Well the entrance tests for Faculty of Philosophy that my close friend attended have been in the form of interview and they mostly asked about what authors did you read, what were they trying to say and such. It's actually not that complicated for people invested in some area (of science, politics, culture) to spot good candidates when you give them a chance.

Sadly, the quality of education in Czech Republic have degraded significantly in capitalism. We have gotten rid of Marxism-Leninism but have also let significantly more people in and set the incentives to produce a lot of graduates with much less knowledge, with rest of the bulk being thrown out after 2 years so that the university gets maximum state support.

We are probably going to end up with student loans and lower government participation, which will ruin our education system completely.

This sounds like a mess. So If I've read the 'wrong authors' (say, bastiat for a right-wing critique of the government and bourdieu for a left-wing critique), I'm basically hosed in the interview. Can't have any radical changers in the public service, now can we...

"the quality of education in Czech Republic have degraded significantly in capitalism... so that the university gets maximum state support."

I wouldn't think 'university gets maximum state support' to be a shining example of (free-market) capitalism.
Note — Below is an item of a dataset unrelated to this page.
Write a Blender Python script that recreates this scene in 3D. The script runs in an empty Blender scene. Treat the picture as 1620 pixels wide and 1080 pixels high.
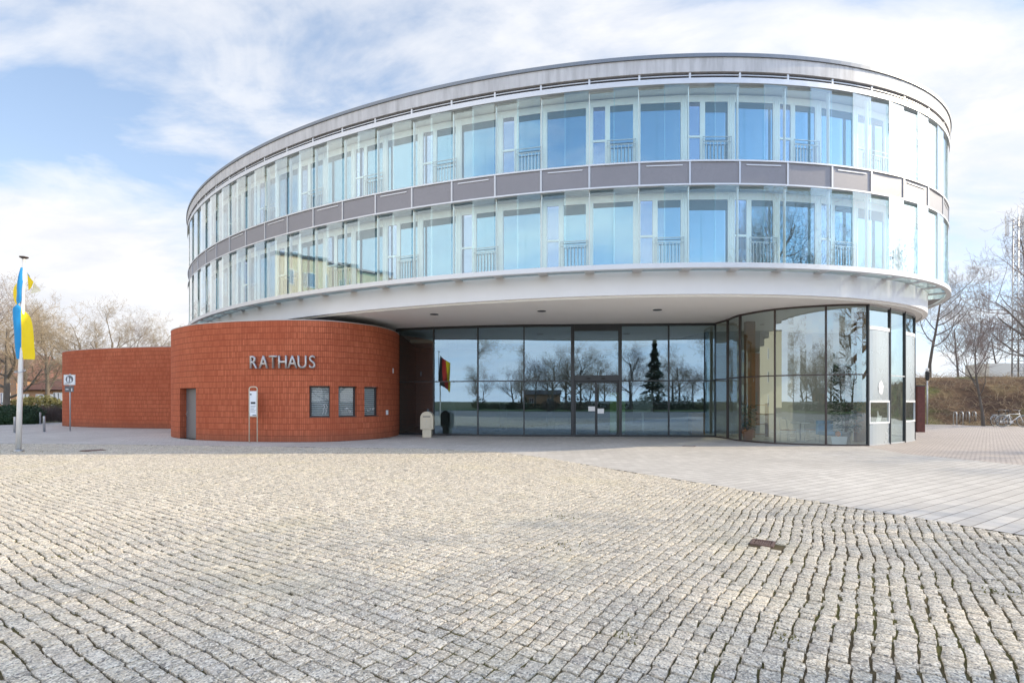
import bpy, bmesh, math, random
import numpy as np
from mathutils import Vector, Matrix, noise as mnoise
R = math.radians
random.seed(7)
SC = bpy.context.scene
COL = SC.collection

# ------------------------------------------------------------------ helpers
def look(px, py, Y):
    """plan position of something the survey sheet puts at bearing px, at depth Y"""
    return (px - 810.0) / 810.0 * Y

class MB:
    def __init__(s):
        s.v = []; s.f = []; s.m = []; s.uv = {}; s.smooth = []
    def quad(s, a, b, c, d, m=0, uv=None, sm=False):
        i = len(s.v); s.v += [tuple(a), tuple(b), tuple(c), tuple(d)]
        if uv: s.uv[len(s.f)] = uv
        s.f.append((i, i + 1, i + 2, i + 3)); s.m.append(m); s.smooth.append(sm)
    def poly(s, pts, m=0):
        i = len(s.v); s.v += [tuple(p) for p in pts]
        s.f.append(tuple(range(i, i + len(pts)))); s.m.append(m); s.smooth.append(False)
    def obox(s, c, u, v, w, hu, hv, hw, m=0):
        c = Vector(c); u = Vector(u).normalized() * hu; v = Vector(v).normalized() * hv; w = Vector(w).normalized() * hw
        i = len(s.v)
        for sw in (-1, 1):
            for a, b in ((-1, -1), (1, -1), (1, 1), (-1, 1)):
                s.v.append(tuple(c + u * a + v * b + w * sw))
        F = [(3, 2, 1, 0), (4, 5, 6, 7), (0, 1, 5, 4), (1, 2, 6, 5), (2, 3, 7, 6), (3, 0, 4, 7)]
        if u.cross(v).dot(w) < 0: F = [tuple(reversed(f)) for f in F]
        for f in F:
            s.f.append(tuple(i + k for k in f)); s.m.append(m); s.smooth.append(False)
    def box(s, x0, x1, y0, y1, z0, z1, m=0):
        s.obox(((x0 + x1) / 2, (y0 + y1) / 2, (z0 + z1) / 2), (1, 0, 0), (0, 1, 0), (0, 0, 1), abs(x1 - x0) / 2, abs(y1 - y0) / 2, abs(z1 - z0) / 2, m)
    def tube(s, pts, rad, n=8, m=0, cap=True, sm=True):
        pts = [Vector(p) for p in pts]
        if not hasattr(rad, '__len__'): rad = [rad] * len(pts)
        base = len(s.v); ref = None
        for k, p in enumerate(pts):
            d = (pts[min(k + 1, len(pts) - 1)] - pts[max(k - 1, 0)])
            d = d.normalized() if d.length > 1e-9 else Vector((0, 0, 1))
            if ref is None:
                ref = Vector((1, 0, 0)) if abs(d.x) < .8 else Vector((0, 1, 0))
            a = (ref - d * ref.dot(d))
            a = a.normalized() if a.length > 1e-6 else d.orthogonal().normalized()
            b = d.cross(a); ref = a
            for q in range(n):
                t = 2 * math.pi * q / n
                s.v.append(tuple(p + (a * math.cos(t) + b * math.sin(t)) * rad[k]))
        for k in range(len(pts) - 1):
            for q in range(n):
                q2 = (q + 1) % n
                s.f.append((base + k * n + q, base + k * n + q2, base + (k + 1) * n + q2, base + (k + 1) * n + q)); s.m.append(m); s.smooth.append(sm)
        if cap:
            s.f.append(tuple(base + q for q in reversed(range(n)))); s.m.append(m); s.smooth.append(False)
            e = base + (len(pts) - 1) * n
            s.f.append(tuple(e + q for q in range(n))); s.m.append(m); s.smooth.append(False)
    def lathe(s, c, prof, n=24, m=0, sm=True):
        c = Vector(c); base = len(s.v)
        for r, z in prof:
            for q in range(n):
                t = 2 * math.pi * q / n
                s.v.append((c.x + r * math.cos(t), c.y + r * math.sin(t), c.z + z))
        for k in range(len(prof) - 1):
            for q in range(n):
                q2 = (q + 1) % n
                s.f.append((base + k * n + q, base + k * n + q2, base + (k + 1) * n + q2, base + (k + 1) * n + q)); s.m.append(m); s.smooth.append(sm)
        s.f.append(tuple(base + q for q in reversed(range(n)))); s.m.append(m); s.smooth.append(False)
        e = base + (len(prof) - 1) * n
        s.f.append(tuple(e + q for q in range(n))); s.m.append(m); s.smooth.append(False)
    def ext(s, outline, origin, u, w, n, d, m=0):
        """2-D outline extruded by d along n"""
        o = Vector(origin); u = Vector(u); w = Vector(w); n = Vector(n)
        i = len(s.v); k = len(outline)
        for q in (0, 1):
            for a, b in outline: s.v.append(tuple(o + u * a + w * b + n * (d * q)))
        s.f.append(tuple(i + j for j in reversed(range(k)))); s.f.append(tuple(i + k + j for j in range(k)))
        s.m += [m, m]; s.smooth += [False, False]
        for j in range(k):
            j2 = (j + 1) % k
            s.f.append((i + j, i + j2, i + k + j2, i + k + j)); s.m.append(m); s.smooth.append(False)
    def build(s, name, mats, parent=None, fix=True, bevel=0):
        me = bpy.data.meshes.new(name)
        me.from_pydata(s.v, [], s.f)
        mats = mats if isinstance(mats, (list, tuple)) else [mats]
        for m in mats: me.materials.append(m)
        me.polygons.foreach_set('material_index', s.m)
        me.polygons.foreach_set('use_smooth', s.smooth)
        if s.uv:
            uvl = me.uv_layers.new(name='UVMap')
            for fi, uv in s.uv.items():
                ls = me.polygons[fi].loop_start
                for k, t in enumerate(uv): uvl.data[ls + k].uv = t
        if fix and not s.uv:
            bm = bmesh.new(); bm.from_mesh(me)
            bmesh.ops.recalc_face_normals(bm, faces=bm.faces)
            bm.to_mesh(me); bm.free()
        me.update()
        o = bpy.data.objects.new(name, me); COL.objects.link(o)
        if parent is not None: own(o, parent)
        if bevel:
            b = o.modifiers.new('bevel', 'BEVEL'); b.width = bevel; b.segments = 2; b.limit_method = 'ANGLE'
        return o

def own(o, parent):
    o.parent = parent
    t = Vector(parent.location); p = parent.parent
    while p is not None: t += Vector(p.location); p = p.parent
    o.matrix_parent_inverse = Matrix.Translation(-t) if parent.type == 'EMPTY' else Matrix.Identity(4)
    if parent.type != 'EMPTY' and parent.location.length > 0:
        o.matrix_parent_inverse = Matrix.Translation(-Vector(parent.location))
def tag(o, label, cat, group=None):
    o['label'] = label; o['category'] = cat
    if group: o['group'] = group
    return o
def empty(name, loc, label, cat, group=None):
    o = bpy.data.objects.new(name, None); COL.objects.link(o); o.location = loc
    o.empty_display_size = .3
    return tag(o, label, cat, group)
def struct(o): o['kind'] = 'structure'; return o
def stuff(o): o['kind'] = 'stuff'; return o
def copy_tree(o, parent=None):
    c = o.copy(); COL.objects.link(c)
    if parent is not None: c.parent = parent
    for ch in list(o.children): copy_tree(ch, c)
    return c
def spline(P, per=10):
    out = []; n = len(P)
    for i in range(n - 1):
        p0 = P[max(i - 1, 0)]; p1 = P[i]; p2 = P[i + 1]; p3 = P[min(i + 2, n - 1)]
        for k in range(per):
            t = k / per
            out.append(tuple(.5 * (2 * b + (c - a) * t + (2 * a - 5 * b + 4 * c - d) * t * t + (3 * b - a - 3 * c + d) * t ** 3) for a, b, c, d in zip(p0, p1, p2, p3)))
    out.append(tuple(P[-1])); return out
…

If anything, it sounds exactly like what the original article complains, if only a bit more direct and less sneaky than channeling the mechanism of subsidy through a convoluted, corrupt, and rent-seeking banking system.

I don't understand: there's nothing stopping you from reading what you want.
so, I'll read "Harry Potter" and "see spot run", and be entitled to a position at the school? There have to be standards.
This question I can only answer for holland, where I live.

Basically you can apply to any university and they will let you in. Sometimes you need maths, but mostly it is open. If you don't score 50 out of 60 credits in your first year you're out. You fail a class if your grades are too low, which is more frequent than would happen in usa.

would never fly in the US. Students would sue for unfair (or worse, from a PR perspective, discriminatory) treatment. Education is a right, and by flunking those students, you are denying those students that right.
Nonsense. American students at public and private universities flunk out all the time.